Однажды, когда я был у Алика дома, позвонили из "Голоса Америки", где, кстати, работала его жена. Он взял телефонную трубку, поговорил, потом повернулся ко мне:
- Помнишь, - сказал он, - пару дней назад произошло сногшибательное событие - впервые за 70 лет советской власти в советскую тюрьму были допущены иностранные журналисты?
- Да, я помню, - ответил я. - Эти два француза отсняли сюжет, о котором писали газеты.
- Вот-вот. Теперь меня, как бывшего лагерника, просят наговорить текст к телевизионному репортажу. Давай, съездим в студию и посмотрим эту пленку, поможешь мне удостовериться в подлинности съемок, - он сделал паузу, улыбнулся и добавил: - Если не боишься, конечно, связи с антисоветчиной.

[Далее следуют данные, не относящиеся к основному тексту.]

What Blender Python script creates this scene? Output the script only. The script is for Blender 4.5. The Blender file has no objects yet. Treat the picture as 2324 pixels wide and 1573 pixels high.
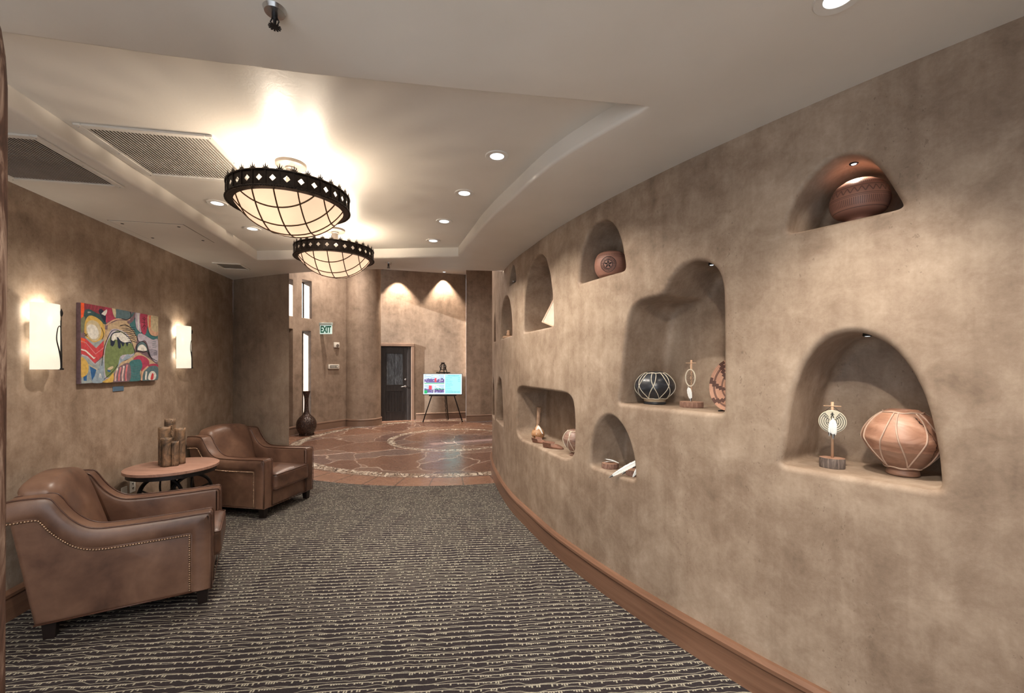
import bpy, bmesh, math, random
from mathutils import Vector, Matrix, noise
from mathutils.geometry import delaunay_2d_cdt
PI = math.pi
random.seed(7)
scene = bpy.context.scene
C = scene.collection
# ------------------------------------------------------------------ camera
F, CX, HOR, EYE = 968.0, 1162.0, 831.0, 1.58
cam = bpy.data.cameras.new('camera')
cam.sensor_width = 36; cam.lens = 36 * F / 2324
cam.shift_y = (HOR - 786.5) / 2324
cam.clip_start = 0.05
camo = bpy.data.objects.new('camera', cam); C.objects.link(camo)
camo.location = (0, 0, EYE); camo.rotation_euler = (PI / 2, 0, 0)
scene.camera = camo
# ------------------------------------------------------------------ world, exposure
w = bpy.data.worlds.new('world'); scene.world = w; w.use_nodes = True
w.node_tree.nodes['Background'].inputs[0].default_value = (0.86, 0.93, 1.0, 1)
w.node_tree.nodes['Background'].inputs[1].default_value = 1.65
scene.view_settings.view_transform = 'Standard'
scene.view_settings.look = 'None'
scene.view_settings.gamma = 1
scene.view_settings.exposure = 0.82
scene.cycles.max_bounces = 8
scene.cycles.diffuse_bounces = 5
scene.cycles.sample_clamp_indirect = 3.0
LP = dict(chand=16.0, down=44.0, sconce=2.4, niche=1.5, lobby=190.0, wash=270.0)
# low sun reaching the slit windows of the lobby
sun = bpy.data.lights.new('sun', 'SUN'); sun.energy = 16; sun.color = (1, .97, .92); sun.angle = math.radians(.6)
suno = bpy.data.objects.new('sun', sun); C.objects.link(suno)
suno.rotation_euler = Vector((.917, .40, -.287)).to_track_quat('-Z', 'Y').to_euler()
CEIL, TRAY, LOBBY = 2.73, 2.83, 4.36
# ------------------------------------------------------------------ helpers
def ray(px): return (px - CX) / F
def at(px, py, z):
    """point of the room at height z that the photograph shows at px, py"""
    Y = F * (z - EYE) / (HOR - py)
    return Vector((ray(px) * Y, Y, z))
def mesh_obj(name, bm, m=None, parent=None, smooth=False, recalc=True):
    if recalc: bmesh.ops.recalc_face_normals(bm, faces=bm.faces)
    me = bpy.data.meshes.new(name); bm.to_mesh(me); bm.free()
    if smooth:
        for p in me.polygons: p.use_smooth = True
    for mm in (m if isinstance(m, (list, tuple)) else [m]):
        if mm: me.materials.append(mm)
    o = bpy.data.objects.new(name, me); C.objects.link(o)
    if parent: o.parent = parent
    return o
def autosmooth(o, deg=40):
    me = o.data
    for p in me.polygons: p.use_smooth = True
    me.set_sharp_from_angle(angle=math.radians(deg))
    return o
def tag(o, label=None, cat=None, group=None, kind=None):
    if label: o['label'] = label
    if cat: o['category'] = cat
    if group: o['group'] = group
    if kind: o['kind'] = kind
    return o
def struct(o): o['kind'] = 'structure'; return o
def thing(name, label, cat, loc=(0, 0, 0), rz=0, group=None):
    o = bpy.data.objects.new(name, None); C.objects.link(o)
    o.empty_display_size = 0.05
    o.location = loc; o.rotation_euler = (0, 0, rz)
    return tag(o, label, cat, group)
def dup(o, parent=None):
    c = o.copy(); C.objects.link(c); c.parent = parent
    for ch in list(o.children): dup(ch, c)
    return c
def box(bm, x0, x1, y0, y1, z0, z1, bev=0, seg=2, M=None):
    r = bmesh.ops.create_cube(bm, size=1)
    vs = r['verts']
    for v in vs:
        v.co = Vector((x0 + (v.co.x + .5) * (x1 - x0), y0 + (v.co.y + .5) * (y1 - y0), z0 + (v.co.z + .5) * (z1 - z0)))
    if bev > 0:
        es = list({e for v in vs for e in v.link_edges})
        rr = bmesh.ops.bevel(bm, geom=es, offset=bev, segments=seg, affect='EDGES', profile=0.5)
        vs = list({v for f in rr['faces'] for v in f.verts} | {v for v in vs if v.is_valid})
    if M:
        for v in vs: v.co = M @ v.co
    return vs
def lathe(bm, prof, n=48, M=None, close=False):
    rings = []
    for r, z in prof:
        if r < 1e-5:
            rings.append([bm.verts.new((0, 0, z))])
        else:
            rings.append([bm.verts.new((r * math.cos(2 * PI * k / n), r * math.sin(2 * PI * k / n), z)) for k in range(n)])
    pairs = list(zip(rings[:-1], rings[1:]))
    if close: pairs.append((rings[-1], rings[0]))
    for a, b in pairs:
        for k in range(n):
            k2 = (k + 1) % n
            if len(a) == 1 and len(b) == 1: continue
            if len(a) == 1: bm.faces.new((a[0], b[k2], b[k]))
            elif len(b) == 1: bm.faces.new((a[k], a[k2], b[0]))
            else: bm.faces.new((a[k], a[k2], b[k2], b[k]))
    vs = [v for r in rings for v in r]
    if M:
        for v in vs: v.co = M @ v.co
    return vs
def tube(bm, path, rad, n=8, closed=False, flat=1.0):
    path = [Vector(p) for p in path]
    N = len(path)
    rads = rad if isinstance(rad, (list, tuple)) else [rad] * N
    rings = []; up = None
    for i, p in enumerate(path):
        if closed: t = path[(i + 1) % N] - path[i - 1]
        else: t = path[min(i + 1, N - 1)] - path[max(i - 1, 0)]
        if t.length < 1e-9: t = Vector((0, 0, 1))
        t.normalize()
        if up is None: up = t.orthogonal().normalized()
        up = (up - t * up.dot(t))
        if up.length < 1e-6: up = t.orthogonal()
        up.normalize(); s = t.cross(up)
        rings.append([bm.verts.new(p + (up * math.cos(2 * PI * k / n) * flat + s * math.sin(2 * PI * k / n)) * rads[i]) for k in range(n)])
    rng = range(N if closed else N - 1)
    for i in rng:
        a, b = rings[i], rings[(i + 1) % N]
        off = 0
        if closed and i == N - 1:
            off = min(range(n), key=lambda q: (a[0].co - b[q].co).length)
        for k in range(n):
            bm.faces.new((a[k], a[(k + 1) % n], b[(k + 1 + off) % n], b[(k + off) % n]))
    if not closed:
        bm.faces.new(rings[0][::-1]); bm.faces.new(rings[-1])
    return rings
def prism(bm, pts, a0, a1, axis='y', bev=0, seg=3):
    """closed 2D outline extruded between a0 and a1 along an axis"""
    def mk(p, a):
        if axis == 'y': return (p[0], a, p[1])
        if axis == 'z': return (p[0], p[1], a)
        return (a, p[0], p[1])
    A = [bm.verts.new(mk(p, a0)) for p in pts]; B = [bm.verts.new(mk(p, a1)) for p in pts]
    fs = [bm.faces.new(A), bm.faces.new(B[::-1])]
    n = len(pts)
    for i in range(n): fs.append(bm.faces.new((A[i], A[(i + 1) % n], B[(i + 1) % n], B[i])))
    bmesh.ops.recalc_face_normals(bm, faces=fs)
    if bev:
        caps = {fs[0], fs[1]}
        es = [e for f in caps for e in f.edges]
        bmesh.ops.bevel(bm, geom=list(set(es)), offset=bev, segments=seg, affect='EDGES', profile=0.5)
def rbox(bm, h, r, n=10, fn=None, M=None):
    """rounded, bulging cushion block, half sizes h"""
    t = bmesh.ops.create_cube(bm, size=2)
    vs = t['verts']
    es = list({e for v in vs for e in v.link_edges})
    rr = bmesh.ops.subdivide_edges(bm, edges=es, cuts=n, use_grid_fill=True)
    vs = list({v for v in bm.verts if v.is_valid and v.tag is False})
    out = []
    for v in vs:
        p = v.co.copy()
        # push samples to the edges
        q = Vector([math.copysign(abs(c) ** 0.8, c) * hh for c, hh in zip(p, h)])
        inn = Vector([max(-(hh - r), min(hh - r, c)) for c, hh in zip(q, h)])
        d = q - inn
        if d.length > 1e-9: d = d.normalized() * r
        c = inn + d
        if fn: c = fn(c, p)
        v.co = M @ c if M else c
        v.tag = True
    return vs
def catmull(pts, n=8, closed=False):
    P = [Vector(p) for p in pts]; out = []; N = len(P)
    for i in range(N if closed else N - 1):
        if closed: p0, p1, p2, p3 = P[i - 1], P[i], P[(i + 1) % N], P[(i + 2) % N]
        else: p0, p1, p2, p3 = P[max(i - 1, 0)], P[i], P[i + 1], P[min(i + 2, N - 1)]
        for k in range(n):
            t = k / n
            out.append(0.5 * ((2 * p1) + (p2 - p0) * t + (2 * p0 - 5 * p1 + 4 * p2 - p3) * t * t + (3 * p1 - p0 - 3 * p2 + p3) * t ** 3))
    if not closed: out.append(P[-1])
    return out
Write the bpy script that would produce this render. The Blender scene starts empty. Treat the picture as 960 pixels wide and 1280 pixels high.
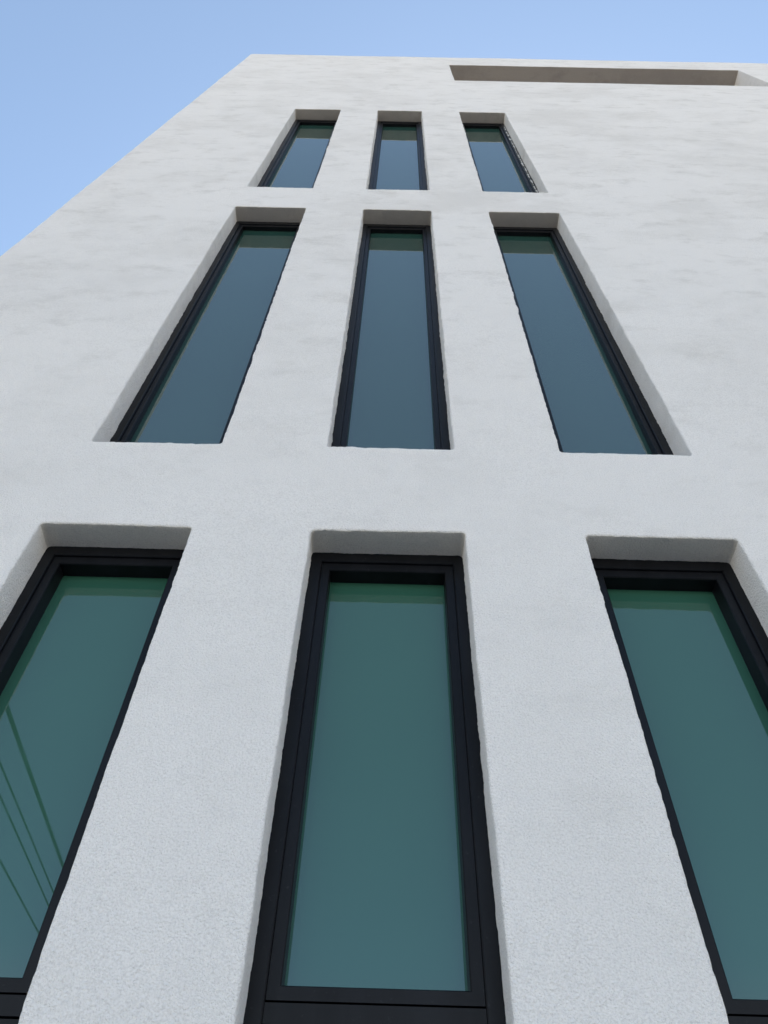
import bpy, bmesh, math, random
from mathutils import Vector, Matrix, noise
from mathutils.geometry import delaunay_2d_cdt
V=dict(psi=-.0152,th=.9227,rho=.0359,L1=-1.2485,L2=-.7066,M1=-.2697,M2=.2530,R1=.6907,R2=1.2288,E=-2.5638,S1=.7591,S2=5.3490,
 t1=2.1375,b2=2.6865,t2=6.0746,b3=6.6388,t3=10.1055,roof=14.9927,st=14.0940,sb=12.4813,D=.1239)
f=961.; EYE=1.5; Y0=1.7
S=bpy.context.scene; C=S.collection
F=Vector((math.sin(V['psi'])*math.cos(V['th']),math.cos(V['psi'])*math.cos(V['th']),math.sin(V['th'])))
R0=Vector((math.cos(V['psi']),-math.sin(V['psi']),0)); U0=R0.cross(F)
R=R0*math.cos(V['rho'])+U0*math.sin(V['rho']); U=U0*math.cos(V['rho'])-R0*math.sin(V['rho'])
cd=bpy.data.cameras.new('camera'); co=bpy.data.objects.new('camera',cd); C.objects.link(co)
M=Matrix.Identity(4)
for i in range(3): M[i][0]=R[i];M[i][1]=U[i];M[i][2]=-F[i]
M[2][3]=EYE
co.matrix_world=M; cd.sensor_fit='VERTICAL'; cd.sensor_height=36; cd.lens=f/1280*36; cd.clip_end=4000; cd.clip_start=.05
S.camera=co
S.view_settings.view_transform='Standard'; S.view_settings.look='None'; S.view_settings.exposure=0
def mixc(ns,ls,fac,A,B,mode='MIX'):
    n=ns.new('ShaderNodeMix'); n.data_type='RGBA'; n.blend_type=mode; n.clamp_result=False
    for s,i in ((fac,0),(A,6),(B,7)):
        if hasattr(s,'links'): ls.new(s,n.inputs[i])
        else: n.inputs[i].default_value=s if i==0 else (*s,1)
    return n.outputs[2]
def mrange(ns,ls,v,a,b,c=0.,d=1.,smooth=True):
    n=ns.new('ShaderNodeMapRange'); n.interpolation_type='SMOOTHSTEP' if smooth else 'LINEAR'
    for i,q in zip((1,2,3,4),(a,b,c,d)): n.inputs[i].default_value=q
    ls.new(v,n.inputs[0]); return n.outputs[0]
def zof(ns,ls,vec):
    n=ns.new('ShaderNodeSeparateXYZ'); ls.new(vec,n.inputs[0]); return n.outputs[2]
W=bpy.data.worlds.new('World'); S.world=W; W.use_nodes=True
nt=W.node_tree; bg=nt.nodes['Background']; sky=nt.nodes.new('ShaderNodeTexSky'); sky.sky_type='NISHITA'; sky.sun_disc=False
EL,AZ=math.radians(47),math.radians(14)
sky.sun_elevation=EL; sky.sun_rotation=AZ; sky.air_density=1.0; sky.dust_density=1.0; sky.ozone_density=1.5
wz=zof(nt.nodes,nt.links,nt.nodes.new('ShaderNodeTexCoord').outputs['Generated'])
c=mixc(nt.nodes,nt.links,1.0,sky.outputs[0],(1.3,1.52,1.6),'MULTIPLY')
hz=mixc(nt.nodes,nt.links,mrange(nt.nodes,nt.links,wz,.0,.38),(16.2,12.6,8.8),(.80,.85,.75))   # thin haze overhead, warm glow added at the horizon to brighten the wall
c=mixc(nt.nodes,nt.links,1.0,c,hz,'ADD')
nt.links.new(c,bg.inputs[0]); bg.inputs[1].default_value=.15
sl=bpy.data.lights.new('sun','SUN'); so=bpy.data.objects.new('sun',sl); C.objects.link(so); sl.energy=5; sl.angle=math.radians(.5); sl.color=(1,.93,.83)
so.rotation_euler=Vector((math.sin(AZ)*math.cos(EL),math.cos(AZ)*math.cos(EL),math.sin(EL))).to_track_quat('Z','Y').to_euler()
def mat(n):
    m=bpy.data.materials.new(n); m.use_nodes=True; return m,m.node_tree.nodes,m.node_tree.links,m.node_tree.nodes['Principled BSDF']
def nz(ns,ls,vec,scale,detail=4,rough=.55):
    n=ns.new('ShaderNodeTexNoise'); n.inputs['Scale'].default_value=scale; n.inputs['Detail'].default_value=detail; n.inputs['Roughness'].default_value=rough
    ls.new(vec,n.inputs['Vector']); return n.outputs[0]
def mp(ns,ls,vec,sc):
    n=ns.new('ShaderNodeMapping'); n.inputs['Scale'].default_value=sc; ls.new(vec,n.inputs['Vector']); return n.outputs[0]
def rmp(ns,ls,v,stops):
    n=ns.new('ShaderNodeValToRGB'); e=n.color_ramp.elements
    while len(e)<len(stops): e.new(.5)
    for q,(p,c) in zip(e,stops): q.position=p; q.color=(*c,1) if len(c)==3 else c
    ls.new(v,n.inputs[0]); return n.outputs[0]
def bump(ns,ls,h,st,dist,prev=None):
    n=ns.new('ShaderNodeBump'); n.inputs['Strength'].default_value=st; n.inputs['Distance'].default_value=dist
    ls.new(h,n.inputs['Height'])
    if prev is not None: ls.new(prev,n.inputs['Normal'])
    return n.outputs[0]
def stucco(name,c0,c1,c2):
    m,ns,ls,b=mat(name); g=ns.new('ShaderNodeTexCoord').outputs['Object']
    hi=mrange(ns,ls,zof(ns,ls,g),2.5,8.5,.3,1.0)                      # cleaner low down, more trowel stains higher up
    def fac(v,a,bb,top):
        q=mrange(ns,ls,v,a,bb,0,top); mm=ns.new('ShaderNodeMath'); mm.operation='MULTIPLY'; ls.new(q,mm.inputs[0]); ls.new(hi,mm.inputs[1]); return mm.outputs[0]
    cl=nz(ns,ls,mp(ns,ls,g,(.8,1,1.1)),1.0,7,.70); c=mixc(ns,ls,fac(cl,.43,.65,1.0),c0,c1)
    cl2=nz(ns,ls,mp(ns,ls,g,(1.7,2,2.9)),1.7,7,.74); c=mixc(ns,ls,fac(cl2,.49,.70,.8),c,c2)
    sp=nz(ns,ls,g,200,2,.6); c=mixc(ns,ls,.36,c,rmp(ns,ls,sp,[(.34,(.66,.65,.64)),(.54,(1,1,1))]),'MULTIPLY')
    ls.new(c,b.inputs['Base Color']); b.inputs['Roughness'].default_value=.92; b.inputs['Specular IOR Level'].default_value=.2
    n3=bump(ns,ls,nz(ns,ls,g,155,2,.7),1.0,.007)
    ls.new(n3,b.inputs['Normal']); return m
MW=stucco('white_plaster',(.905,.88,.848),(.815,.79,.755),(.715,.69,.652))
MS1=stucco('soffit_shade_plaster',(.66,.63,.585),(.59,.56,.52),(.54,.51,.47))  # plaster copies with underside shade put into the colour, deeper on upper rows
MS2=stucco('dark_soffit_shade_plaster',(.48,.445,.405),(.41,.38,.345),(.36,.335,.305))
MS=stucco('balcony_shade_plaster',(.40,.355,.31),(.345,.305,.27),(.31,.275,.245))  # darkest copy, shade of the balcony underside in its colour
def metal():
    m,ns,ls,b=mat('dark_metal'); g=ns.new('ShaderNodeTexCoord').outputs['Object']
    c=rmp(ns,ls,nz(ns,ls,mp(ns,ls,g,(8,8,1.5)),2,4),[(.35,(.0035,.004,.0055)),(.7,(.0075,.0085,.011))])
    dust=rmp(ns,ls,nz(ns,ls,g,60,3,.7),[(.64,(0,0,0)),(.8,(.3,.3,.3))]); c=mixc(ns,ls,dust,c,(.07,.075,.08))
    ls.new(c,b.inputs['Base Color']); b.inputs['Roughness'].default_value=.40; b.inputs['Specular IOR Level'].default_value=.2
    return m
MF=metal()
def glass(name,c0,c1,ior):
    m,ns,ls,b=mat(name); g=ns.new('ShaderNodeTexCoord').outputs['Object']
    c=rmp(ns,ls,nz(ns,ls,g,1.1,2),[(.3,c0),(.7,c1)]); ls.new(c,b.inputs['Base Color'])
    b.inputs['IOR'].default_value=ior
    ls.new(rmp(ns,ls,nz(ns,ls,g,9,4),[(.4,(.01,.01,.01)),(.8,(.035,.035,.035))]),b.inputs['Roughness'])
    ls.new(bump(ns,ls,nz(ns,ls,g,1.3,1),.06,.01),b.inputs['Normal']); return m
MG1=glass('green_tinted_glass',(.032,.112,.078),(.036,.120,.084),1.9)
MG2=glass('upper_tinted_glass',(.022,.064,.052),(.025,.070,.057),2.35)
def plain(name,col,ro=.6):
    m,ns,ls,b=mat(name); g=ns.new('ShaderNodeTexCoord').outputs['Object']
    ls.new(rmp(ns,ls,nz(ns,ls,g,5,3),[(.3,col),(.7,tuple(q*1.3 for q in col))]),b.inputs['Base Color']); b.inputs['Roughness'].default_value=ro; return m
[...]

Мы взяли такси и через четверть часа сидели в темном просмотровом зале "Голоса Америки", куда впрыгнули из каких-то дальних вятских лесов безоконные бревенчатые бараки с двухъярусными нарами и высокий бетонный забор с многорядной колючей проволокой. Потом бритоголовые зэки в чистых синих костюмах долго гремели железными кружками и алюминиевыми тарелками, садясь за деревянные столы на дощатые двуногие скамейки.
- Ты посмотри, какие алкогольные рожи, - вдруг шепнул мне Алик, - это же никакая не тюрьма. Я подозреваю, нашим журналистикам просто-напросто подсунули ЛТЛ.
- Вполне может быть, - заметил я, - на самом деле, не видно, чтобы эти руки только что валили лес. Наверно, ты прав, действительно, это заведение скорее похоже на лечебно-трудовой лагерь, чем на тюрьму.
Вот так в те времена еще дурачили мировую общественность бдительные стражи советской секретности.